In the midst of the fight over apartheid, Gordimer was asked "very nastily" in a South African courtroom if the army of the then-outlawed African National Congress was her army. She replied, "Yes."

As a Writer

Nadine Gordimer's books and short stories, each set in South Africa, form a picture of apartheid and the South African society that Gordimer calls "extremely volatile."

Professor of English Robert J. Kiely says the political aspect of Gordimer's writing is what makes it remarkable.

"She's written more than any single person about the political situation in South Africa," Kiely says. "She has been a voice for freedom and equal rights for all races."

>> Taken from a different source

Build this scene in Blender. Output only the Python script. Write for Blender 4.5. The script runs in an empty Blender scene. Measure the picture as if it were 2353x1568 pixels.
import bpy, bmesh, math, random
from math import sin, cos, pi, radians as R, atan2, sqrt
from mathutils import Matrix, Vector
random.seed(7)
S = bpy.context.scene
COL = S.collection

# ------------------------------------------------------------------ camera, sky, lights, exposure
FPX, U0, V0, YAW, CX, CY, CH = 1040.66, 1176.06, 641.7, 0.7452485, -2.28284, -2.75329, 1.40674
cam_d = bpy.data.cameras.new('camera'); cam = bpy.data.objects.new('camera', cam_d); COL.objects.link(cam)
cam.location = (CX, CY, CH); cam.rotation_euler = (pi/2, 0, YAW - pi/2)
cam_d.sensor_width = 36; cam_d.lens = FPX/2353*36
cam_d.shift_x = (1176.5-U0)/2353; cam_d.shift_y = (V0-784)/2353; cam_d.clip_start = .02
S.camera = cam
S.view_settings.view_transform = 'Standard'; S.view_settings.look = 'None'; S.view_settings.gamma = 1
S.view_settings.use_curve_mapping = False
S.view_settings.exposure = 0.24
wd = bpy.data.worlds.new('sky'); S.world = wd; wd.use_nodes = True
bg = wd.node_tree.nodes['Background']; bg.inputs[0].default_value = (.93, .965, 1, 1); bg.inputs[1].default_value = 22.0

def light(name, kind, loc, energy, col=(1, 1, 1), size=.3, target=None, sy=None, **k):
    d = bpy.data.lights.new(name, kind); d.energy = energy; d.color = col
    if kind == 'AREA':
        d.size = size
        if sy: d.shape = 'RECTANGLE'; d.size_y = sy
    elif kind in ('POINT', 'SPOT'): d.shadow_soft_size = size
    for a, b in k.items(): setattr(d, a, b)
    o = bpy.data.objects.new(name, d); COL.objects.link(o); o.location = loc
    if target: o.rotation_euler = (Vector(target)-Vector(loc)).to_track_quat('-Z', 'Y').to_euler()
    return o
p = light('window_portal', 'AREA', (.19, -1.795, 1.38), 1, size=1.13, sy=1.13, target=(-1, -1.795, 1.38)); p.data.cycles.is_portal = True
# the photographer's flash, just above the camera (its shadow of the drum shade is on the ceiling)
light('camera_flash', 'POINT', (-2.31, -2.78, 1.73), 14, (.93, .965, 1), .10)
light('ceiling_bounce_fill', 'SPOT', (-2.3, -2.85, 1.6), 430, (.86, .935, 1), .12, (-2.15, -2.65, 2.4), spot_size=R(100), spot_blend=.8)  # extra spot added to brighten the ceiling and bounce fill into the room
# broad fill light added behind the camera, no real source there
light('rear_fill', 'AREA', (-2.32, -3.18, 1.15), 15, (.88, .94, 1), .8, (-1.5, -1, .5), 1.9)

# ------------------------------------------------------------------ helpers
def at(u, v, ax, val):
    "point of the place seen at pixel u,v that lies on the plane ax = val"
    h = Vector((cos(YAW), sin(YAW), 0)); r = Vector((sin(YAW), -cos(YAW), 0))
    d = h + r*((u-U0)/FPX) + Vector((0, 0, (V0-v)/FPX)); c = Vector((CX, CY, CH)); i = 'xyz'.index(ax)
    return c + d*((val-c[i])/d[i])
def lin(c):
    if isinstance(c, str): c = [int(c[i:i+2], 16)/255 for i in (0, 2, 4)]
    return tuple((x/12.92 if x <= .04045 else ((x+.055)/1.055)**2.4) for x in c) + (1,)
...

Even without the political element of her works, Gordimer is an exceptional writer, Kiely says. "She is as good at short stories as [she is at] novels. She has great consistency and range."

When she speaks about her own writing, Gordimer says her novels The Conservationist and The Burger's Daughter have satisfied her, but she can't be sure if None to Accompany Me, her latest novel, is also on the list.

"The last one you've written, you're too close to it somehow," she says. "You can't really see. You come back later and think, 'Did I really do what I wanted to do?'"

Gordimer says the only opinion of her writing that has ever really mattered is her own. She says she never considered any career other than writing, except a brief flirtation with ballet dancing at the age of four.